Here’s what I don’t get. First, I agree that Bernie’s wealth is nothing for him to be ashamed of, is totally reasonable for someone at his stage in life, and three houses makes sense, given his circumstances. I mean, it’s not like the homes are in Aspen, or Malibu.
What I get stuck on is the insistence that his millions of dollars and three homes is reasonable, but someone else’s billions of dollars and their own multiple homes are not. Who judges what’s appropriate for anyone else to have? Bernie, if you’ll recall, used to rail against millionaires, too, but that dried up when he became one.
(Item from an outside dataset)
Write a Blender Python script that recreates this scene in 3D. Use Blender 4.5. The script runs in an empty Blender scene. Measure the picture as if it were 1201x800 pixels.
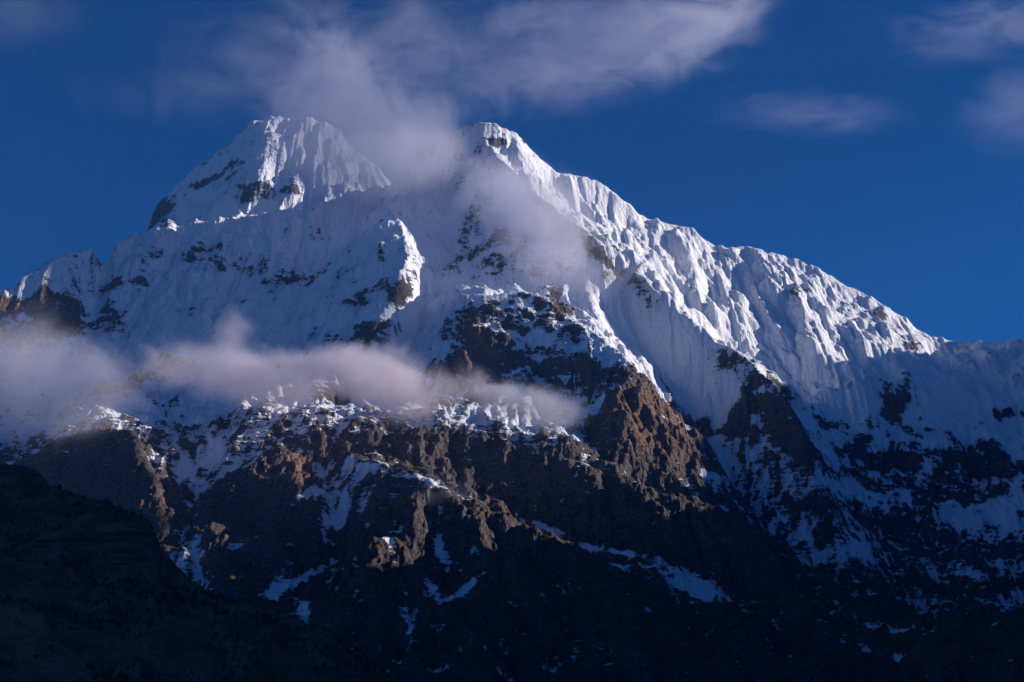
import bpy, bmesh, math, random
import numpy as np
from mathutils import Vector

S = bpy.context.scene
COL = S.collection
R = math.radians

# ------------------------------------------------------------------ camera
PITCH, HFOV = R(17.0), R(40.0)
cam_d = bpy.data.cameras.new('camera')
cam_d.angle = HFOV; cam_d.sensor_fit = 'HORIZONTAL'
cam_d.clip_start = 1.0; cam_d.clip_end = 300000.0
cam = bpy.data.objects.new('camera', cam_d); COL.objects.link(cam)
cam.location = (0, 0, 0); cam.rotation_euler = (R(90) + PITCH, 0, 0)
S.camera = cam

# ------------------------------------------------------------------ light
SUN_AZ, SUN_EL = R(80.3), R(18.0)          # azimuth clockwise from +Y (the view direction)
w = bpy.data.worlds.new('World'); S.world = w; w.use_nodes = True
nt = w.node_tree; nt.nodes.clear()
sky = nt.nodes.new('ShaderNodeTexSky'); sky.sky_type = 'NISHITA'; sky.sun_disc = False
sky.sun_elevation = SUN_EL; sky.sun_rotation = SUN_AZ
sky.altitude = 4500; sky.air_density = 1.0; sky.dust_density = 0.1; sky.ozone_density = 4.0
hsv = nt.nodes.new('ShaderNodeHueSaturation'); hsv.inputs['Saturation'].default_value = 1.3; hsv.inputs['Hue'].default_value = 0.509
bg = nt.nodes.new('ShaderNodeBackground'); bg.inputs['Strength'].default_value = 0.0525
wo = nt.nodes.new('ShaderNodeOutputWorld')
nt.links.new(sky.outputs[0], hsv.inputs['Color']); nt.links.new(hsv.outputs[0], bg.inputs['Color'])
nt.links.new(bg.outputs[0], wo.inputs['Surface'])
sd = bpy.data.lights.new('sun', 'SUN'); sd.energy = 5.0; sd.angle = R(0.5); sd.color = (1.0, 0.85, 0.75)
sun = bpy.data.objects.new('sun', sd); COL.objects.link(sun)
sv = Vector((math.sin(SUN_AZ)*math.cos(SUN_EL), math.cos(SUN_AZ)*math.cos(SUN_EL), math.sin(SUN_EL)))
sun.rotation_euler = sv.to_track_quat('Z', 'Y').to_euler()
S.view_settings.view_transform = 'Standard'; S.view_settings.look = 'None'
S.view_settings.exposure = 0.62; S.view_settings.gamma = 1.0
S.cycles.max_bounces = 5; S.cycles.diffuse_bounces = 2; S.cycles.volume_bounces = 3
S.cycles.transparent_max_bounces = 12
S.cycles.use_denoising = True
S.cycles.volume_step_rate = 0.6; S.cycles.volume_max_steps = 512

CLOUDS = True
HAZE = 0.85e-5
# ------------------------------------------------------------------ helpers
FPX = 600.5 / math.tan(HFOV / 2)
CP, SP = math.cos(PITCH), math.sin(PITCH)
def P(px, py, Y):
    """the point at depth Y (metres) seen at a photograph position"""
    u = (px - 600.5) / FPX; v = (400.0 - py) / FPX
    s = Y / (CP - v * SP)
    return (u * s, Y, s * (SP + v * CP))

def noise2(x, y, wl, seed):
    """gradient noise about -1..1"""
    rs = np.random.RandomState(seed); N = 256
    a = rs.rand(N, N) * 2 * np.pi
    gx, gy = np.cos(a), np.sin(a)
    u = x / wl + 511.3; v = y / wl + 777.7
    i = np.floor(u).astype(np.int64); j = np.floor(v).astype(np.int64)
    fu = u - i; fv = v - j
    i0 = i % N; i1 = (i + 1) % N; j0 = j % N; j1 = (j + 1) % N
    su = fu*fu*fu*(fu*(fu*6-15)+10); sv_ = fv*fv*fv*(fv*(fv*6-15)+10)
    a00 = gx[i0, j0]*fu + gy[i0, j0]*fv
    a10 = gx[i1, j0]*(fu-1) + gy[i1, j0]*fv
    a01 = gx[i0, j1]*fu + gy[i0, j1]*(fv-1)
    a11 = gx[i1, j1]*(fu-1) + gy[i1, j1]*(fv-1)
    return 1.5*((a00*(1-su)+a10*su)*(1-sv_) + (a01*(1-su)+a11*su)*sv_)

def fbm(x, y, wl, oct_, seed, gain=0.5):
    r = 0; a = 1.0
    for k in range(oct_):
        r = r + a * noise2(x, y, wl / 2**k, seed + k); a *= gain
    return r

def ridged(x, y, wl, oct_, seed, gain=0.5):
    r = 0; a = 1.0; w_ = 1.0
    for k in range(oct_):
        n = 1 - np.abs(noise2(x, y, wl / 2**k, seed + k)); n = n * n * w_
        r = r + a * n; w_ = np.clip(n * 1.6, 0, 1); a *= gain
    return r

def sstep(a, b, x):
    t = np.clip((x - a) / (b - a), 0, 1); return t*t*(3-2*t)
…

I was saying to my wife yesterday that socialism’s first and biggest sin, at least in a country like the US, is telling people that they don’t have enough, just because someone else has way more. The poorest in America still live in a style that a huge part of the rest of the world can only dream of. Part of the American dream that so many of them aspire to is the chance to make something of themselves by their own hard work. It’s to America’s shame that an Indian or Vietnamese can come here, work three jobs, raise a big family, and, through frugality and sacrifice, end up owning a home and business, all while struggling with the language, while Americans born here blow money on booze and cigarettes, cars they can’t afford, Playstations, iPhones, and whatever other useless fripperies the TV tells them they need, and then wonder why they can’t get ahead.
Then Bernie comes along and tells them that it’s not their fault they’re poor, it’s those pesky billionaires who are hoarding all the wealth. Am I allowed, then, to point at anyone who has more than I do and blame them because I have less? Because that’s what Bernie’s preaching. He says that billionaires don’t need that much, so why can’t I say that a millionaire doesn’t need a lake house? Rent a spot in a campground and pitch a tent like the rest of us, Bernie. Right? If he can make a million dollars writing a book, why can’t Jeff Bezos make a billion dollars selling server space?
Capitalism is still the best way for the most people to improve their lives. If you don’t like what you have, work harder, be frugal, save your money. That’s how my grandparents did it, after they escaped the socialist paradise of the USSR, and that’s how millions of immigrants are doing it today.